Il Presidente della Regione Campania, Vincenzo De Luca, invoca i “riflettori nazionali” sull’ultima vicenda giudiziaria che lo sfiora. Come “vittima” o meno di una presunta concussione mediata sull’applicazione della legge Severino da colui che per anni ha esercitato le funzioni del suo braccio destro.
Sarà la magistratura, verso la quale egli ripone fiducia, a verificarne contorni e responsabilità. Si tratta di una vicenda che ha tutti gli ingredienti della notizia che varca i confini locali.

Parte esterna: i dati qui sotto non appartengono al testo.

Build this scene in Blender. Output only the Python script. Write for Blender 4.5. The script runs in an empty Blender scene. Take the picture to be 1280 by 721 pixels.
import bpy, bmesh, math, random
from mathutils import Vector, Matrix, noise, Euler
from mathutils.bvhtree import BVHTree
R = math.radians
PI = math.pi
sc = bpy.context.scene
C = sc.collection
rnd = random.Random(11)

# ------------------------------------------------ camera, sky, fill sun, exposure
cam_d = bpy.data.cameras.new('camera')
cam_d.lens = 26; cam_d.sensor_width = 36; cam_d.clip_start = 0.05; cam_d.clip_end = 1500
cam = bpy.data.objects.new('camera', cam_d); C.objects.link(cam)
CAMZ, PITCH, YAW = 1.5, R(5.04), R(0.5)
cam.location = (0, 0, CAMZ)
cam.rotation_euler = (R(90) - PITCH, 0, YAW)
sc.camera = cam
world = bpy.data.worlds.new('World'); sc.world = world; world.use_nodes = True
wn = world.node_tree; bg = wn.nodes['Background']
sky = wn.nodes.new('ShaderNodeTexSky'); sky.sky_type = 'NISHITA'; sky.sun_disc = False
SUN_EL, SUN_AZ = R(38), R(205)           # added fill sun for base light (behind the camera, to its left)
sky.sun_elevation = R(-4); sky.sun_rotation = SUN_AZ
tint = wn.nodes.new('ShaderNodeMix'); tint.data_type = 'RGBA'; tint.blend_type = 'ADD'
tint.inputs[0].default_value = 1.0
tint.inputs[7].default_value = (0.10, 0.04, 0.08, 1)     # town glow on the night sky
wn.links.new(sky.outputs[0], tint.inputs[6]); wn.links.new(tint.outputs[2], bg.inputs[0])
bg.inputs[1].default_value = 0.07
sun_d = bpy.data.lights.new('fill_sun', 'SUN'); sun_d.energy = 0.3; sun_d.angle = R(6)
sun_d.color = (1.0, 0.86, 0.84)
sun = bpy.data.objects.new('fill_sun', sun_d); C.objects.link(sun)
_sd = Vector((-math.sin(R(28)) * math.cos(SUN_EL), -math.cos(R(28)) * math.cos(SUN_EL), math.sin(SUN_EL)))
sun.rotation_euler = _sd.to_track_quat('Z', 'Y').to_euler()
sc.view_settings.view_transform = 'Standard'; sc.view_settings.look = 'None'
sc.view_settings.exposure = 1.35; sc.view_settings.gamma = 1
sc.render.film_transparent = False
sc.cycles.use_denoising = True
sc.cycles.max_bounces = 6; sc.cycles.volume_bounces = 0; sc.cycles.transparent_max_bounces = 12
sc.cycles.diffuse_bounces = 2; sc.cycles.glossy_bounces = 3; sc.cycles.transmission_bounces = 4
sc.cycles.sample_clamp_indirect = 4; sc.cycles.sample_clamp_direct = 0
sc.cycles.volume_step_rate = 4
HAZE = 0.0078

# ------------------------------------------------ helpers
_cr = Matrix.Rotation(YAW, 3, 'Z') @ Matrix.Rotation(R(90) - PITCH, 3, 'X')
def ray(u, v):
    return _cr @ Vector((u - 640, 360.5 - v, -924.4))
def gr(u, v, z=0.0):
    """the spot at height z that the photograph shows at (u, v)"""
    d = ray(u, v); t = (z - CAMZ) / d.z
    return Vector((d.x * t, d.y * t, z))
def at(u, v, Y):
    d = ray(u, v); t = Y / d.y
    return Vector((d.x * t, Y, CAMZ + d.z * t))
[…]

Dentro l’inchiesta ci sono un magistrato ed il suo coniuge e lo stesso De Luca.
Al di là della relativa posizione di indagato o offeso, a suscitare clamore è il suo curriculum di politico anomalo e di sfidante verso normative vigenti da lui qualificate come “idiozie”: contestatore della legge Severino che lo costringerebbe a staccarsi per 18 mesi dalla poltrona più alta di Via S. Lucia; accusatore del Presidente della Commissione Antimafia che lo riteneva “impresentabile” per la carica di Governatore della Campania; collezionista di procedimenti penali per forzature di regole e norme di legge attivate durante la sua esperienza di amministratore locale.
C’è qualcosa che non collima con i suoi propositi di operare con “trasparenza e correttezza”. O è la pignoleria dei magistrati a colpirlo con atti dovuti ed a svalutarne il percorso politico? Di certo non è un capriccio dei media ad accendere i riflettori su di lui.
Non è fuori luogo immaginare un suo compiacimento per il ruolo conquistato nella ribalta nazionale.
In fondo il narcisismo, nel bene e nel male, non è il petrolio dei leader?